Board member John Sheetz, board vice president, agreed with Huhn, that they are experts on education, not technology.

Sheetz also said that the equipment is top of the line and that HIG staff seemed very interested in helping the district as a customer.

“I think this is the way to go,” he said.

He also saw this as an opportunity for possible career advancement for Brandywine’s two technology support employees.

Superintendent Dr. Martin Handler was also in favor of the agreement.

Last week, he said there was a system failure.

“When you rely on a single person, it is a dangerous thing,” said Handler.

He also noted the fast growing progress of technology.

“A single individual cannot keep up, you’d have to have a pretty broad (range of) expertise to keep up,” he said.

HIG has 16 information technology staff members with a broad range of expertise.

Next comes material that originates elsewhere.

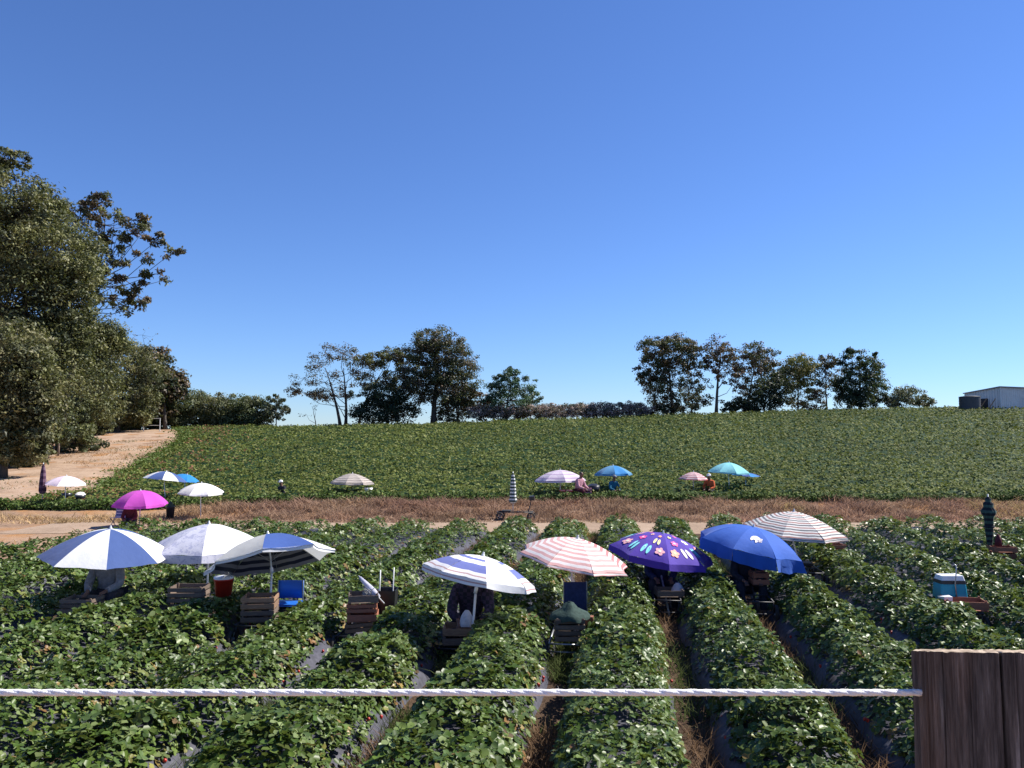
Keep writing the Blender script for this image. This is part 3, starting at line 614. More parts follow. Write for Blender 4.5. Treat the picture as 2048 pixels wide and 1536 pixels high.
# ------------------------------------------------------------------ umbrellas
WH = (.82, .82, .82); NV = (.03, .05, .17); BL = (.02, .10, .42); SKB = (.10, .28, .55)
def blk(cols, edges): return [(e, c) for e, c in zip(edges, cols)]
FB = {}
FB['white'] = fabric('white_cloth', col=(.86, .86, .87))
FB['navy'] = fabric('navy_cloth', col=(.055, .10, .27), trans=.12)
FB['blue2'] = fabric('bright_blue_cloth', col=(.045, .10, .33), trans=.15)
FB['grey'] = fabric('grey_white_cloth', col=(.52, .52, .5))
FB['floral'] = fabric('floral_cloth', col=(.62, .62, .72), floral=((.44, .45, .60), 9, .52))
FB['redstr'] = fabric('red_striped', stops=stripes([(.80, .76, .74), (.62, .22, .22)], 16, .02))
FB['redpale'] = fabric('pale_red_striped', stops=stripes([(.85, .80, .77), (.74, .42, .40)], 16, .02))
FB['purple'] = fabric('purple_cloth', col=(.09, .045, .40), trans=.2)
FB['royal'] = fabric('royal_blue_cloth', col=(.025, .115, .50), trans=.18)
FB['multi'] = fabric('beige_multistripe', stops=stripes([(.80, .78, .74), (.42, .22, .20), (.78, .76, .72), (.14, .15, .17)], 26, .02))
FB['blustr'] = fabric('blue_white_stripes', stops=blk([(.84, .84, .86), (.16, .19, .48), (.84, .84, .86), (.16, .19, .48), (.84, .82, .83), (.55, .35, .34), (.84, .84, .86)], [0, .32, .42, .58, .82, .90, .93]))
FB['blkstr'] = fabric('black_silver_stripes', stops=stripes([(.012, .016, .04), (.20, .20, .23)], 14, .0), trans=.03)
FB['magenta'] = fabric('magenta_cloth', col=(.62, .09, .55), trans=.3)
FB['cream'] = fabric('cream_cloth', col=(.82, .80, .74))
FB['pinkw'] = fabric('pink_white_cloth', col=(.80, .66, .74), floral=((.55, .3, .5), 4, .6))
FB['beige'] = fabric('beige_stripe', stops=stripes([(.60, .52, .46), (.28, .24, .22)], 14))
FB['lav'] = fabric('lavender_stripe', stops=stripes([(.70, .58, .70), (.50, .38, .55), (.74, .66, .74)], 12))
FB['sky'] = fabric('sky_blue_cloth', col=(.10, .30, .52))
FB['cyan'] = fabric('cyan_cloth', col=(.25, .66, .72))
FB['brblue'] = fabric('strong_blue_cloth', col=(.02, .24, .60))
FB['pinkstr'] = fabric('small_pink_stripe', stops=stripes([(.78, .62, .62), (.45, .16, .20)], 12))
FB['gwstr'] = fabric('green_white_stripe', stops=stripes([(.03, .06, .06), (.75, .77, .74)], 18), trans=.05)
FB['dkstr'] = fabric('dark_green_stripe', stops=stripes([(.012, .018, .03), (.05, .10, .09)], 18), trans=.05)
FB['pudk'] = fabric('dark_purple_stripe', stops=stripes([(.07, .03, .06), (.16, .09, .13)], 10), trans=.05)
UG = 'sun umbrellas over the pickers'
umbs = {}
def umbrella(px, py, Y, Rr, label, fabs, tr_=0, ta=0, dome=.36, n=8, rot=0, valance=0, vfab=None, foot=None, ribs=True, sag=.085, fk=1.75, polemat='whitemetal', vwave=.012, group=UG):
    """apex at photo pixel; tr_ = tilt to the right, ta = tilt away (deg)"""
    A = at(px, py, Y); rot = rot + math.atan2(-A.y, -A.x) + math.pi / 2     # rot is measured from the side facing the viewer
    ax = Vector((math.sin(R(tr_)), math.sin(R(ta)), 1)).normalized()
    if foot is None: foot = (A.x, Y)
    Ft = Vector((foot[0], foot[1], h1(*foot)))
    t = empty('sun_umbrella', Ft, label, 'umbrella', group)
    q = Vector((0, 0, 1)).rotation_difference(ax).to_matrix()
    A0 = A - Ft
    H = Rr * dome
    def ribp(a, v): return Vector((Rr * v * math.cos(a), Rr * v * math.sin(a), -H * v ** fk))
    def pt(i, u, v):
        a0 = rot + 2 * math.pi * i / n; a1 = rot + 2 * math.pi * (i + 1) / n
        p = ribp(a0, v).lerp(ribp(a1, v), u)
        s = math.sin(math.pi * u)
        p = p * 1.0
        rr = math.hypot(p.x, p.y)
        if rr > 1e-6:
            k = 1 + (.02 - sag * v ** 3) * s * v; p.x *= k; p.y *= k
        p.z += -sag * .25 * s * v * Rr * .4
        return p
    nu, nv = 6, 12
    for i in range(n):
        vs = []; uvs = []; fs = []
        wr = rnd.uniform(-.006, .006)
        for b in range(nv + 1):
            v = max(b / nv, .004)
            for a in range(nu + 1):
                u = a / nu; p = pt(i, u, v); p.z += (math.sin(u * 9 + i * 2.3) * .005 + math.sin(u * 17 + v * 6 + i) * .003) * v + wr * v
                vs.append(A0 + q @ p); uvs.append((u, v))
        for b in range(nv):
            for a in range(nu): s = b * (nu + 1) + a; fs.append((s, s + nu + 1, s + nu + 2, s + 1))
        m = MB(); m.add(vs, fs, uvs)
        f = fabs[i % len(fabs)]
        po = m.build('panel', FB[f], t, True)
        if valance:
            vs = []; uvs = []; fs = []
            for b in range(3):
                for a in range(nu + 1):
                    u = a / nu; p = pt(i, u, 1); d = b / 2
                    out = Vector((p.x, p.y, 0)).normalized() * (.02 * d + vwave * math.sin(u * 12.6 + i) * d)
                    vs.append(A0 + q @ (p + out * 1.0) + Vector((0, 0, -valance * d * (.85 + .15 * math.sin(math.pi * u)))))
                    uvs.append((u, .84 + .15 * d))
            for b in range(2):
                for a in range(nu): s = b * (nu + 1) + a; fs.append((s, s + nu + 1, s + nu + 2, s + 1))
            m = MB(); m.add(vs, fs, uvs); m.build('valance', FB[vfab or f], po, True)
    # pole: tilted top piece then straight down to the foot
    J = A0 - ax * (.45 * Rr + .12)
    m = MB(); m.tube([Vector((0, 0, 0)), J], .016, 8); m.build('pole', M[polemat], t, True)
    m = MB(); m.tube([J, A0 + ax * .015], .013, 8); m.tube([J - ax * .03, J + ax * .05], .024, 8); m.build('upper_pole', M[polemat], t, True)
    m = MB(); m.lathe([(.022, -.01), (.022, .02), (.012, .03), (.015, .045), (.004, .055)], 10, A0, q); m.build('finial', M['whitemetal'], t, True)
    if ribs:
        hub = A0 - ax * (H * .35 + .28 * Rr)
        for i in range(n):
            a = rot + 2 * math.pi * i / n; m = MB()
            pts = [A0 + q @ (ribp(a, v) + Vector((0, 0, -.012))) for v in (.02, .25, .5, .75, 1.0)]
            m.tube(pts, .004, 4); m.tube([hub, A0 + q @ (ribp(a, .5) + Vector((0, 0, -.015)))], .003, 4); m.build('rib', M['steel'], t)
    t_pt = lambda i, u, v, off=.006: A0 + q @ (pt(i, u, v)) + (q @ (pt(i, u + .02, v) - pt(i, u, v)).cross(pt(i, u, min(v + .02, 1.1)) - pt(i, u, v)).normalized()) * -off
    umbs[label] = (t, t_pt, n, rot)
    return t, t_pt
def closed(px, pt_, pb, Y, label, fab, foot=None, w=.09, polemat='whitemetal', cloth=.72, group='closed umbrellas standing in the fields', skirt=1.3, pf=None):
    A = at(px, pt_, Y); X = A.x if foot is None else foot[0]
    Ft = Vector((X, Y, h1(X, Y))); t = empty('closed_umbrella', Ft, label, 'umbrella', group)
    zt = A.z - Ft.z; zb = zt - (at(px, pt_, Y).z - at(px, pb, Y).z) * cloth
    m = MB(); m.tube([(0, 0, 0), (0, 0, zt + .05)], .014, 8); m.build('pole', M[polemat], t, True)
    n = 24; pf = pf or [(.15, 0), (.45, .1), (.75, .3), (.95, .55), (1.0, .8), (skirt, .9), (skirt * .8, .96), (.5, 1.0)]
    vs = []; uvs = []; fs = []
    for (r_, f) in pf:
        for k in range(n):
            rr = w * r_ * (1 + .22 * math.cos(8 * 2 * math.pi * k / n + f * 2)); a = 2 * math.pi * k / n
            vs.append((rr * math.cos(a), rr * math.sin(a), zt - (zt - zb) * f)); uvs.append((k / n, f))
    for i in range(len(pf) - 1):
        for k in range(n): fs.append((i * n + k, (i + 1) * n + k, (i + 1) * n + (k + 1) % n, i * n + (k + 1) % n))
    m = MB(); m.add(vs, fs, uvs); m.build('furled_canopy', FB[fab], t, True)
    m = MB(); m.lathe([(w * .8, -.02), (w * .9, 0), (w * .8, .02)], 16, (0, 0, zt - (zt - zb) * .62)); m.build('tie_strap', FB['white'] if fab == 'gwstr' else FB[fab], t, True)
    return t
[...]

The information sourcing company’s services include business equipment, IT services, corporate printing, document management, hosting solutions, document storage and shredding services.

Frisch, who noted that HIG is 100 percent owned by him, explained that HIG will be putting into a new infrastructure that will allow them to be proactive rather than fixing things when they’re broken.

Also, computers will be switched to Windows7 and email will be changed to Exchange. About 50 access points in the district’s three buildings will provide improved wireless access.

“We’re good at what we don,” said Frisch. “We work for you. The reason we grow is because we take care of you. We’re here as a partner to help you grow.”